Publicado
por Manuel Jabois
En el
ajedrez, como en la vida, el último objetivo es destruir un imperio y asesinar
al Rey. Que sobre un tablero se desenvuelvan tormentas de tal tamaño y se
despeñen tantas voluntades geniales ha sido siempre un curioso objeto de
estudio. Oscar Wilde llegó a decir que enseñarle a un hombre a jugar al
ajedrez era el camino más sencillo para destruirlo. Un tipo tan recogido como Viswanathan
Anand, el genio indio que vive en un pueblo de Madrid, puede decir algo tan
turbulento como que si piensa, juega mal. A un jovencito Fischer le
preguntaron en una ocasión quién era el jugador más fuerte del mundo.
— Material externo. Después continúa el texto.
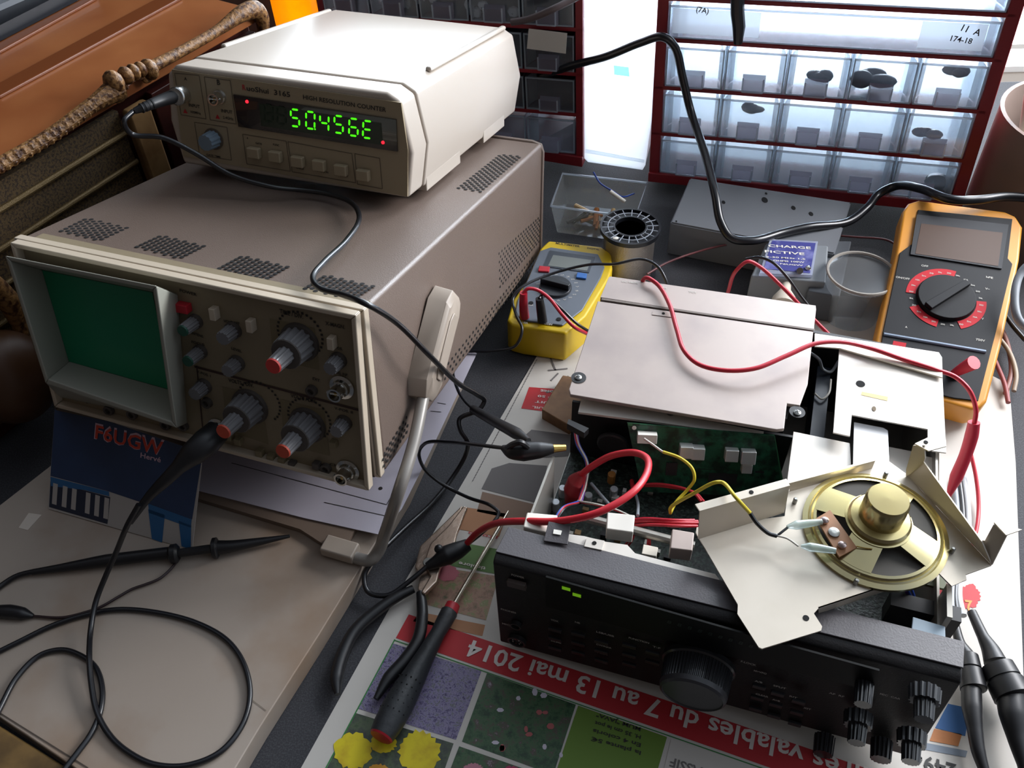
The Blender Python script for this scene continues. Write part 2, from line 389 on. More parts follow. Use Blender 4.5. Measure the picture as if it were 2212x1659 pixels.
def bar(b, p0, p1, w, m, fr=SC, y=fy, ax=1):
    a, c = fr.on(ax, y, *p0), fr.on(ax, y, *p1); n = np.zeros(3); n[ax] = 1; d = nrm(np.cross(c-a, n))*w/2
    b.flat([a-d, c-d, c+d, a+d], m)
bar(b, (420, 792), (775, 886), .0018, LN); bar(b, (425, 790), (440, 950), .001, LN)
bar(b, (440, 952), (780, 1052), .0012, LN)
for q in ([(582, 688), (680, 708), (690, 800), (590, 775)], [(480, 835), (565, 855), (580, 960), (490, 930)], [(605, 862), (700, 885), (712, 985), (615, 960)]):
    b.flat(SC.pl(1, fy/2, q), SH2)
for t_, p0, p1, h in (('TIME / DIV.', (604, 676), (655, 689), .003), ('VOLTS / DIV.', (494, 825), (548, 837), .003), ('VOLTS / DIV.', (628, 858), (683, 872), .003), ('X-MAGN.', (703, 702), (745, 711), .0026),
                   ('POWER', (388, 630), (425, 640), .0022), ('INTENS.', (414, 722), (440, 730), .002), ('FOCUS', (414, 741), (442, 748), .002), ('HOLD OFF', (484, 696), (518, 702), .002), ('Y-POS. I', (425, 805), (455, 815), .002), ('Y-POS. II', (722, 884), (762, 894), .002), ('LEVEL', (500, 755), (522, 762), .002), ('X-POS.', (716, 752), (740, 757), .002), ('TRIG. INP.', (720, 805), (752, 814), .002), ('EXT.', (675, 820), (692, 826), .002),
                   ('CH. II', (712, 1005), (745, 1012), .002)):
    b.text(t_, SC.on(1, fy, *p0), SC.on(1, fy, *p1), (0, 0, 1), INK, h)
for i in range(26):  # scale marks round the three big knobs
    for cu, cv in ((648, 722), (560, 868), (668, 905)):
        a = -2.6+i*.2; c = SC.on(1, fy, cu, cv); p = c+np.array([math.sin(a)*.0155, 0, math.cos(a)*.0155]); q = np.array([.0008, 0, 0]); r = np.array([0, 0, .0008])
        b.flat([p-q-r, p+q-r, p+q+r, p-q+r], INK)
b.text('OSCILLOSCOPE', SC.on(1, fy, 134, 848), SC.on(1, fy, 203, 864), (0, 0, 1), INK, .0026)
b.text('HM 203', SC.on(1, fy, 150, 857), SC.on(1, fy, 190, 872), (0, 0, 1), INK, .0026)
b.build('front_panel', osc)
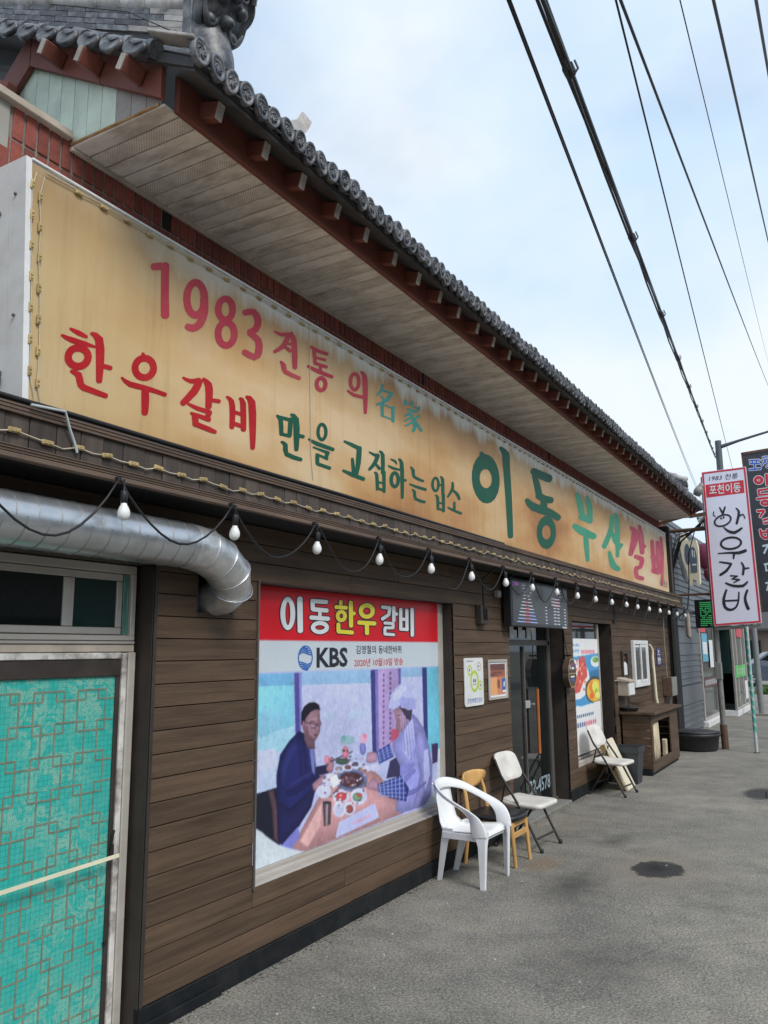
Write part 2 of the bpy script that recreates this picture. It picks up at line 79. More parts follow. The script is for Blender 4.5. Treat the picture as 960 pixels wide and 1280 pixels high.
('g3','9480 3620 43 12 -79 -29 129 36 -135 -51 168 47 -148 -85 221 57 -192 -111 275 62 -228 -137 266 53 -224 -119 241 46 -206 -56 184 35 -121 -32 63 12/9902 3643 42 12 -76 -27 123 33 -130 -46 162 42 -136 -86 220 52 -198 -116 279 52 -278 -151 264 38 -268 -127 234 31 -211 -43 180 23 -123 -24 61 8/9528 3335 32 25 -31 -49 95 75 -44 -85 125 98 71 -94 130 99 74 -96 135 102 -49 -89 104 79 -34 -52 35 26/9266 3193 34 17 -47 -36 99 51 -76 -62 131 66 -22 -89 166 88 22 -111 175 108 121 -107 145 100 115 -94 125 87 -49 -77 96 67 -33 -45 33 23/9778 3193 59 9 -115 -24 173 25 -198 -44 226 32 -221 -123 229 30 -219 -139 226 29 -202 -110 194 23 -173 -80 164 19 -144 -28 126 15 -84 -16 43 5'),
('g3','11084 3570 53 8 -105 -22 157 24 -181 -40 204 30 -230 -111 242 30 -313 -139 265 17 -464 -162 246 2 -432 -122 231 -3 -232 -15 176 -3 -133 -7 60 -1/11056 3341 44 9 -80 -23 130 29 -136 -42 169 37 -125 -87 225 49 -164 -105 270 59 -193 -84 225 51 -161 -62 170 39 -133 -42 130 29 -79 -24 44 11/11296 3631 54 11 -101 -27 159 33 -174 -49 208 43 -196 -92 265 51 -255 -122 321 52 -321 -138 319 42 -325 -149 293 34 -304 -181 249 26 -259 -148 209 20 -188 -31 160 15 -109 -16 54 5/11352 3117 -47 6 117 -5 -139 20 207 -6 -183 26 277 14 -158 21 253 19 -132 18 151 -4 -102 14 85 -3 -35 4/10870 3050 44 7 -84 -19 131 21 -144 -33 170 26 -167 -69 214 34 -199 -89 266 44 -234 -97 308 58 -221 -107 286 81 -97 -97 181 82 -31 -80 126 69 -56 -63 98 53 -38 -37 33 18'),
('p1','12127 3532 30 15 -38 -29 89 44 -61 -52 118 58 -36 -73 218 84 -181 -107 407 93 -428 -125 494 59 -541 -126 479 32 -599 -165 376 15 -489 -134 277 8 -269 -25 211 6 -154 -13 71 2/12769 3657 59 10 -113 -25 175 30 -194 -46 228 39 -230 -113 316 51 -315 -152 397 56 -383 -187 374 45 -359 -155 329 37 -293 -50 253 27 -171 -27 86 9/12806 3314 5 17 26 -31 14 52 55 -52 19 68 90 -53 17 61 94 -46 15 54 45 -41 11 41 22 -24 4 14/12305 3118 31 18 -31 -35 92 53 -47 -62 122 71 90 -76 139 80 79 -85 159 89 -63 -78 123 68 -43 -46 42 23/12840 3141 83 5 -172 -19 246 15 -300 -36 321 19 -360 -73 296 11 -350 -58 218 -22 -305 10 51 -58 -174 46 1 -63 -67 49 0 -48 -33 29 0 -16/12354 2951 71 7 -140 -21 211 20 -243 -39 276 27 -284 -84 292 33 -228 -102 257 62 9 -74 110 72 105 -64 66 69 11 -58 50 53 1 -35 18 18'),
('p1','13652 3524 76 10 -150 -27 226 29 -259 -48 295 37 -312 -165 336 40 -350 -195 367 39 -359 -170 334 33 -322 -128 292 26 -259 -38 223 20 -151 -21 76 7/14060 3551 80 10 -158 -28 238 30 -274 -50 310 39 -334 -160 354 41 -377 -191 387 40 -389 -174 351 33 -347 -132 306 26 -274 -39 235 20 -159 -21 79 7/13472 3222 37 22 -33 -43 109 66 -46 -75 144 86 105 -82 149 88 109 -84 154 89 -51 -77 120 69 -37 -46 41 24/13455 3004 46 28 -40 -55 138 83 -56 -95 183 109 21 -109 188 111 21 -110 194 112 -61 -99 151 87 -45 -58 51 29/14389 3663 63 9 -123 -23 185 25 -212 -40 243 33 -259 -138 302 38 -326 -210 343 36 -380 -325 276 23 -307 -276 197 14 -177 -22 151 10 -102 -11 51 3'),
]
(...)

Puso tal
cara de asombro que el interlocutor tartamudeó: “Aparte de ti, claro”. Del
Fischer quinceañero se recuerda su voluntad de hierro al negarse a pactar tablas
con el maestro Gideon Barcza con sólo dos reyes en el tablero, ¡y el de
Fischer persiguiendo al otro! En un ensayo titulado
de manera magnífica —Cómo la vida imita al ajedrez— Gary Kasparov
habla de las extrañas fobias contraídas con el tiempo por las leyendas de este
intrincado arte. Akiba Rubistein, por ejemplo, empezó a ser víctima de
una timidez patológica. Tras realizar un movimiento, corría a esconderse en un
rincón de la sala a esperar la réplica de su adversario.